思いつきの効用

思いつきだけで生きていけたら気楽だろう。しかし、世の中には「するべきだ」とか「しないとしょうがない」というようなことが多くて、思いつきの入り込む余地なんかなさそうに見える。だから、現実というものを知れば知るほど気楽じゃなくなるのだ。ところが、最近はその現実というのが激しく変化していて、「こうするべきだ」というのが崩れつつある。「しないとしょうがない」は「してもしょうがない」になってしまった。だとしたら、思いつきで行動するのも悪くないはずである。

思いつきで行動するのはいいが、それがうまくいくかどうかは別の問題である。思いつきだけで行動すると、たいがい失敗に終わる。やっぱり思いつきではだめなのかというと、そうじゃなくて、成功か失敗かを考えるのがいけないのである。「失敗だったけど面白かった」ということが大事なのだ。

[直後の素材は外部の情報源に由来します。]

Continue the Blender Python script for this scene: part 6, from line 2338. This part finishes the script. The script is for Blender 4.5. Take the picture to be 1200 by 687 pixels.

思いつきでいろんなことをやり続けて、失敗し続けたとする。「失敗だったけど面白かった」というのをずっと続けていたら、面白い状態が続くのだから主観的には全くお気楽である。後は、それが「客観的に見ると失敗である」というのを気にするかどうかだ。客観的に見た自分の姿ばかり気にする人のことを「ええかっこしい」と言うのだが、「ええかっこしい」の人は「いい格好に見られたい」と思っているところがカッコ悪い。だから、他人からどう見られるかを気にしてもしょうがないのである。

思いつきを実行したけど面白くなかった、という場合もある。面白いことを思いつくために大切なのは、面白いことを思いつくまで待つことである。面白いことを思いつくまで待たずに実行したら、面白くなくて当然である。面白いことを思いつくまで、何もしないでただ待っているのは退屈だ。退屈を楽しむのには想像力が必要である。ところが、そもそも想像力が足りないから面白いことをなかなか思いつかないのだ。

面白いことを思いつくためには頭のネジを緩めなくてはならない。頭のネジがゆるい人のことをアホと言う。想像力というのはアホなことを思いつく能力で、思いついたアホなことを本当に実行してしまうと面白いのである。それがなぜアホなことかというと、実行しても失敗するに決まっているからだ。格好を気にする人はそんなアホなことはしたくないので、頭のネジをきっちり締めている。だから、面白いことを思いつかない。面白くないことをやるから結果が気になる。

思いつきで行動していると、思いつくために頭の力を抜くコツが分かってくる。頭の力が抜けるとお気楽になる。行動の結果がことごとく失敗だったとしても、お気楽になれたら成功である。